Following on the heels of Mesa, Tempe, Scottsdale and Glendale, Gilbert has been selected for a new national initiative that would help the town better share information, disperse data, inform local decision making and engage residents.

Bloomberg Philanthropies’ What Works Cities Initiative, established by former New York Mayor Michael Bloomberg, is designed to accelerate cities’ use of data and evidence to improve people’s lives.

Gilbert, along with nine other cities across the country, was recently added to the list of mid-size cities to partner with the initiative. What Works will limit itself to 100 cities, and the count now stands at 77. There’s no cost for a city to participate.

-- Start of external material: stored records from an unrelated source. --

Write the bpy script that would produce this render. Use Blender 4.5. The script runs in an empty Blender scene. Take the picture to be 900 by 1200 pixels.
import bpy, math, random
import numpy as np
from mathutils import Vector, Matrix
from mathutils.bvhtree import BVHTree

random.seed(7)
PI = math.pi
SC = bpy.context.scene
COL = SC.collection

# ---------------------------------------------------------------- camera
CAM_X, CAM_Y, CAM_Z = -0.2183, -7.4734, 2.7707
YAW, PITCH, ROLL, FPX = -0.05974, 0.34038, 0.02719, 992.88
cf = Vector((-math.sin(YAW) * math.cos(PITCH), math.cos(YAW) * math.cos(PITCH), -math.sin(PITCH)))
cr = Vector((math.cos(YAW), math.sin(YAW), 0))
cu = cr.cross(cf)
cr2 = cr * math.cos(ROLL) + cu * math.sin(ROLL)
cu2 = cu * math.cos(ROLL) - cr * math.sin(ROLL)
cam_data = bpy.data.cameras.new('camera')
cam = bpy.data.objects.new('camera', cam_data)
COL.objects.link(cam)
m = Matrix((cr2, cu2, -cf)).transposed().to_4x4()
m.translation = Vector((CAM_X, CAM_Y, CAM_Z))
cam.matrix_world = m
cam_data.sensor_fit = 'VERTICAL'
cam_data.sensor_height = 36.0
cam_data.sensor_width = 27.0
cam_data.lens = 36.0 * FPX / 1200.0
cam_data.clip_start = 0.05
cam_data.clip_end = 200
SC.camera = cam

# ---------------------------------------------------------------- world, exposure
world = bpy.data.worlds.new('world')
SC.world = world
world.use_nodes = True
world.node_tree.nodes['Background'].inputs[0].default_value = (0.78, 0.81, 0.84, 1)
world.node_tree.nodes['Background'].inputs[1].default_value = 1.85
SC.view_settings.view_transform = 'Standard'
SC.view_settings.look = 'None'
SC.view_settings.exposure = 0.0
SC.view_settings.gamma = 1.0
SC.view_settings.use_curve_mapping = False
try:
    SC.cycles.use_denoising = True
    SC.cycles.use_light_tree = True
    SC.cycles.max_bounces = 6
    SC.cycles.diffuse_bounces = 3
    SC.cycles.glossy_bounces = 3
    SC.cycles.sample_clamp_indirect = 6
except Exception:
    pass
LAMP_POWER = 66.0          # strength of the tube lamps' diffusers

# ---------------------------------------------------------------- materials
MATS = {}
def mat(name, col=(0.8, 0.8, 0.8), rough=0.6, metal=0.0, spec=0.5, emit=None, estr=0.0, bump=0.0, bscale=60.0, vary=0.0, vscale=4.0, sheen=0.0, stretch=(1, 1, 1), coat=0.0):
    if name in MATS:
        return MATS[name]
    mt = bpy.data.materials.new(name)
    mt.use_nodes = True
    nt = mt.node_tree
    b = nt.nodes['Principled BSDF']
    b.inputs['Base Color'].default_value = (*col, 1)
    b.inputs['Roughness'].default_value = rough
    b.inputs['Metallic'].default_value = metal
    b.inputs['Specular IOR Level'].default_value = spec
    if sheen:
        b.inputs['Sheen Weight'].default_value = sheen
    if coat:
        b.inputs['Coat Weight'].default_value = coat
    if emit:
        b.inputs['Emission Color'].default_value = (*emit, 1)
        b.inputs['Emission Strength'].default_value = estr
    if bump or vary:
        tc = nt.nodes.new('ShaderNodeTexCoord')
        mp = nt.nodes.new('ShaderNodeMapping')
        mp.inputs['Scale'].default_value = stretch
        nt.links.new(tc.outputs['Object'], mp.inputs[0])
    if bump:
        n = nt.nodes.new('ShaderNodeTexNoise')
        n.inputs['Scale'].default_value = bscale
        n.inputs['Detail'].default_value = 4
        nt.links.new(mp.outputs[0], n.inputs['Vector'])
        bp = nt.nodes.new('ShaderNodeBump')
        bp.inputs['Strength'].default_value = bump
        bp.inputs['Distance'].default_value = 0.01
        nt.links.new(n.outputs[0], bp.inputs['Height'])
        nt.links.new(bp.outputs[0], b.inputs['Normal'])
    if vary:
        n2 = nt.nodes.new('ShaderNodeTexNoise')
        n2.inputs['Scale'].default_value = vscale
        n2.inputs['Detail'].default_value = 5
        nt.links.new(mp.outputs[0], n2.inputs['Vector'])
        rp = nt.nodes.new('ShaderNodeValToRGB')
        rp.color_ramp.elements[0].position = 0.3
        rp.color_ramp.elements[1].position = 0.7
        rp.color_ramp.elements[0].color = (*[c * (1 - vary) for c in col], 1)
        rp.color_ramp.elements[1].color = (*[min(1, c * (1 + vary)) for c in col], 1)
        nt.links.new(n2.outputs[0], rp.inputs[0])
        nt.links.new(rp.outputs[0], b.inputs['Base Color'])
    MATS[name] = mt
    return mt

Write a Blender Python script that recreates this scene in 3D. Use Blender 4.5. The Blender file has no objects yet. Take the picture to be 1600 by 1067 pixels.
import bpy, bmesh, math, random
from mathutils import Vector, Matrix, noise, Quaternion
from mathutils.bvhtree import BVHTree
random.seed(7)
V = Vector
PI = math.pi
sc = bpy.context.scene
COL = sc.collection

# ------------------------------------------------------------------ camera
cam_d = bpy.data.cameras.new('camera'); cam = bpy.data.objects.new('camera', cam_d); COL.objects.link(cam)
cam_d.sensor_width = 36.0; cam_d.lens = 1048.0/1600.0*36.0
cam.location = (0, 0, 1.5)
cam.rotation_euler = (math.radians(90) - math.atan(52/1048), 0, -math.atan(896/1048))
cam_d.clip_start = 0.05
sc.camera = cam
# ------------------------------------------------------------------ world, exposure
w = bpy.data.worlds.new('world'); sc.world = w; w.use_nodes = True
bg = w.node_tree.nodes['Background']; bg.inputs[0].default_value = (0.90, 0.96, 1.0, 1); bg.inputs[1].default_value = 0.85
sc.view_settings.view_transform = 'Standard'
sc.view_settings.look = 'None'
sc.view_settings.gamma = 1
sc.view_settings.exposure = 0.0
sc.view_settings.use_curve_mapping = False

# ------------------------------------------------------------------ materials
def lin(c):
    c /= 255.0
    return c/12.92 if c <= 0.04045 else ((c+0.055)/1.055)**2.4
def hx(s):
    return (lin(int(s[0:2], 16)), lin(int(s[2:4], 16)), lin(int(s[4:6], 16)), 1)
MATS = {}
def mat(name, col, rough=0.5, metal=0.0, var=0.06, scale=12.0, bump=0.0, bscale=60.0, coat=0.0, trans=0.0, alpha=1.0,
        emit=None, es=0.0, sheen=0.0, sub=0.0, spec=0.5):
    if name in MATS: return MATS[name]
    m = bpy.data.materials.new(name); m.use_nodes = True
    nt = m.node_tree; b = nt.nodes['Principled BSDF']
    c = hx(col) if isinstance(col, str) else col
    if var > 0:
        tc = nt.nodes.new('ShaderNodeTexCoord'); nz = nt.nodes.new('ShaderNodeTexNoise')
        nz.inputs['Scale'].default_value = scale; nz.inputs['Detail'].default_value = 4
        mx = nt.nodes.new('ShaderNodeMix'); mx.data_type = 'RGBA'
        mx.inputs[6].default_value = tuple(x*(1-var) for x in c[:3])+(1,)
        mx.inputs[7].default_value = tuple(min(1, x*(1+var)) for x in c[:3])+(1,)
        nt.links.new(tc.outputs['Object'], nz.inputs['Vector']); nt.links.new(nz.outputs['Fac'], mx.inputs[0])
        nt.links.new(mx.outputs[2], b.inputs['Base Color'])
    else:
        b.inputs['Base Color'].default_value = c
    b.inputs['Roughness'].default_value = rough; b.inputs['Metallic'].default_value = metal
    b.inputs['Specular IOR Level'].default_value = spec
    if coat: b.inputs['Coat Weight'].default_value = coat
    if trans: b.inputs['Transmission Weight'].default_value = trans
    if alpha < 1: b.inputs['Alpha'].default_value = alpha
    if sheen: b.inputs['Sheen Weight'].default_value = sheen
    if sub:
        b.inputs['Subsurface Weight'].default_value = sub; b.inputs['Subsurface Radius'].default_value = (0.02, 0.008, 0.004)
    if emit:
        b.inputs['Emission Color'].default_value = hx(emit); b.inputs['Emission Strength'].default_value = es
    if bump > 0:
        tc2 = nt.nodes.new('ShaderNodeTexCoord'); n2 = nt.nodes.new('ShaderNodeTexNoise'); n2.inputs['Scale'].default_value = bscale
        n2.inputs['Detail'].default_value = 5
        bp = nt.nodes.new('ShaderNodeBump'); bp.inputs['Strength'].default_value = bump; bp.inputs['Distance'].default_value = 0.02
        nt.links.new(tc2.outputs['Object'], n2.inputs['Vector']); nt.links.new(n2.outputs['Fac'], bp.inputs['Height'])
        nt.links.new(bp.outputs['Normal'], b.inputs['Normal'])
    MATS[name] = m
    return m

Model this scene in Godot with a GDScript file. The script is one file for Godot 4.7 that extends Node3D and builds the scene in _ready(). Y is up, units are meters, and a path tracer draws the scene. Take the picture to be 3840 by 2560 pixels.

The Government Performance Lab at the Harvard Kennedy School, Sunlight Foundation (a Washington based nonprofit that advocates open government), Johns Hopkins University, and Results for America are some of its partners.

“We’ve applied for the program a few times and this is the first year that we got accepted and engaged in the program,” said Derek Konofalski, Gilbert’s multimedia analyst.

Gilbert Mayor Jenn Daniels said that Gilbert is “excited to be selected to participate in the What Works Cities initiative.

“We are committed to making government more accessible, and partnering with What Works Cities will further promote our dedication to open data and digital government and will improve our interactions with our residents,” she said.

Konofalski said that the first step is to formulate the town’s policy with help from the Sunlight Foundation and figure out what exactly Gilbert would make public on an open data portal.

“They’re going to help us figure out what types of data we’re going to make public, in what order, what timeframe, how often we’re going to update that data and who’s going to be responsible for which types of data,” he said, and added that it will then be submitted to the town attorney and later be ratified by Town Council before it becomes official.

Public safety and public works data, crime rates and locations of crime and school ratings are possible data sets that could be shared in Gilbert.

“They’ll be able to see and compare,” Konofalski said. “The big benefit is when we put that data live, they’ll actually be able to compare our crime rate directly with some of the other cities in What Works. And the information will be updated regularly.”

Konofalski said that the SPARK APP League, a two-day coding competition for students, may also put the data to good use. Tempe, which was admitted to the initiative earlier this year, is also figuring out the best use of the initiative.

“As a first step in infusing open data throughout Tempe’s website, GovEx and the Sunlight Foundation will work with the Tempe Police Department to build police data sets to be placed online,” states the city’s website. “The data sets involve crime and use of force. In addition, the partners will develop an open data policy and clarify the process for releasing data publicly. Members of the public will be invited to review and comment on a draft policy.”

Meanwhile Mesa, which was admitted to the initiative in 2015, enacted its first Open Data policy, established an Open Data leadership board, conducted a data inventory and established a process for the release of data.